START
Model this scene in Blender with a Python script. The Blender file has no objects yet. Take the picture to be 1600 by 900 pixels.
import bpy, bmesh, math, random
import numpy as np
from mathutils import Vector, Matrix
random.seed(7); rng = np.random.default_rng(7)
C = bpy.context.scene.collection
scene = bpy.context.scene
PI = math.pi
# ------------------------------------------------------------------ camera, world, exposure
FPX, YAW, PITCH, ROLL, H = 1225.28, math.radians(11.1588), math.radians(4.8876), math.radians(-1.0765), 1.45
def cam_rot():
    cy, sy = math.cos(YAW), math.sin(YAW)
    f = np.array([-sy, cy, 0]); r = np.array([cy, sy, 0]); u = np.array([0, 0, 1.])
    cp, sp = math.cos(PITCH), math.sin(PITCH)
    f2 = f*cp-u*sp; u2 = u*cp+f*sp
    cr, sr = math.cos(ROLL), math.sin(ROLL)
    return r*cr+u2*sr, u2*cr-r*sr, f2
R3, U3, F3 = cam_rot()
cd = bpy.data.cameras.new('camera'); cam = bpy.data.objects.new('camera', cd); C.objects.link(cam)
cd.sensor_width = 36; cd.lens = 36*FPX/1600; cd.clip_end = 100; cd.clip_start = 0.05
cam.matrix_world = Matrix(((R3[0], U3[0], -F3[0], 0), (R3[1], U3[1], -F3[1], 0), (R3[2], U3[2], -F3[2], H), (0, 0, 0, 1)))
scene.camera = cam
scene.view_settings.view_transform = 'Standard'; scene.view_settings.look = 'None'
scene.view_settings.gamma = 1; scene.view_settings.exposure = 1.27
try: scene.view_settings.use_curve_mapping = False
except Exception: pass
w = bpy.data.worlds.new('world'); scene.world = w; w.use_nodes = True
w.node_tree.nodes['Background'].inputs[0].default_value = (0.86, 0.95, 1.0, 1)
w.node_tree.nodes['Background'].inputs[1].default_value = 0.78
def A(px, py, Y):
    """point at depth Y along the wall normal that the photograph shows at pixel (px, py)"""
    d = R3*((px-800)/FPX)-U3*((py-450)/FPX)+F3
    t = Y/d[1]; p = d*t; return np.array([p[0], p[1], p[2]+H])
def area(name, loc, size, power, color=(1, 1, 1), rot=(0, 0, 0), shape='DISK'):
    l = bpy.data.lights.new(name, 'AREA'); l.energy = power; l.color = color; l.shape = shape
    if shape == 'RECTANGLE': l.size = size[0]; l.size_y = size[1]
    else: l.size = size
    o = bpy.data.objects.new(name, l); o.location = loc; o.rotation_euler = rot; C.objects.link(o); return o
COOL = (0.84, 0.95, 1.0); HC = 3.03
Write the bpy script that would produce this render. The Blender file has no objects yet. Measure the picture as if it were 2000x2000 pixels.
END
§ **Challenge**: Quote each line of the data above exactly as written.

§ **Answer for this exercise**:
Model this scene in Blender with a Python script. The Blender file has no objects yet. Take the picture to be 1600 by 900 pixels.
import bpy, bmesh, math, random
import numpy as np
from mathutils import Vector, Matrix
random.seed(7); rng = np.random.default_rng(7)
C = bpy.context.scene.collection
scene = bpy.context.scene
PI = math.pi
# ------------------------------------------------------------------ camera, world, exposure
FPX, YAW, PITCH, ROLL, H = 1225.28, math.radians(11.1588), math.radians(4.8876), math.radians(-1.0765), 1.45
def cam_rot():
    cy, sy = math.cos(YAW), math.sin(YAW)
    f = np.array([-sy, cy, 0]); r = np.array([cy, sy, 0]); u = np.array([0, 0, 1.])
    cp, sp = math.cos(PITCH), math.sin(PITCH)
    f2 = f*cp-u*sp; u2 = u*cp+f*sp
    cr, sr = math.cos(ROLL), math.sin(ROLL)
    return r*cr+u2*sr, u2*cr-r*sr, f2
R3, U3, F3 = cam_rot()
cd = bpy.data.cameras.new('camera'); cam = bpy.data.objects.new('camera', cd); C.objects.link(cam)
cd.sensor_width = 36; cd.lens = 36*FPX/1600; cd.clip_end = 100; cd.clip_start = 0.05
cam.matrix_world = Matrix(((R3[0], U3[0], -F3[0], 0), (R3[1], U3[1], -F3[1], 0), (R3[2], U3[2], -F3[2], H), (0, 0, 0, 1)))
scene.camera = cam
scene.view_settings.view_transform = 'Standard'; scene.view_settings.look = 'None'
scene.view_settings.gamma = 1; scene.view_settings.exposure = 1.27
try: scene.view_settings.use_curve_mapping = False
except Exception: pass
w = bpy.data.worlds.new('world'); scene.world = w; w.use_nodes = True
w.node_tree.nodes['Background'].inputs[0].default_value = (0.86, 0.95, 1.0, 1)
w.node_tree.nodes['Background'].inputs[1].default_value = 0.78
def A(px, py, Y):
    """point at depth Y along the wall normal that the photograph shows at pixel (px, py)"""
    d = R3*((px-800)/FPX)-U3*((py-450)/FPX)+F3
    t = Y/d[1]; p = d*t; return np.array([p[0], p[1], p[2]+H])
def area(name, loc, size, power, color=(1, 1, 1), rot=(0, 0, 0), shape='DISK'):
    l = bpy.data.lights.new(name, 'AREA'); l.energy = power; l.color = color; l.shape = shape
    if shape == 'RECTANGLE': l.size = size[0]; l.size_y = size[1]
    else: l.size = size
    o = bpy.data.objects.new(name, l); o.location = loc; o.rotation_euler = rot; C.objects.link(o); return o
COOL = (0.84, 0.95, 1.0); HC = 3.03
Write the bpy script that would produce this render. The Blender file has no objects yet. Measure the picture as if it were 2000x2000 pixels.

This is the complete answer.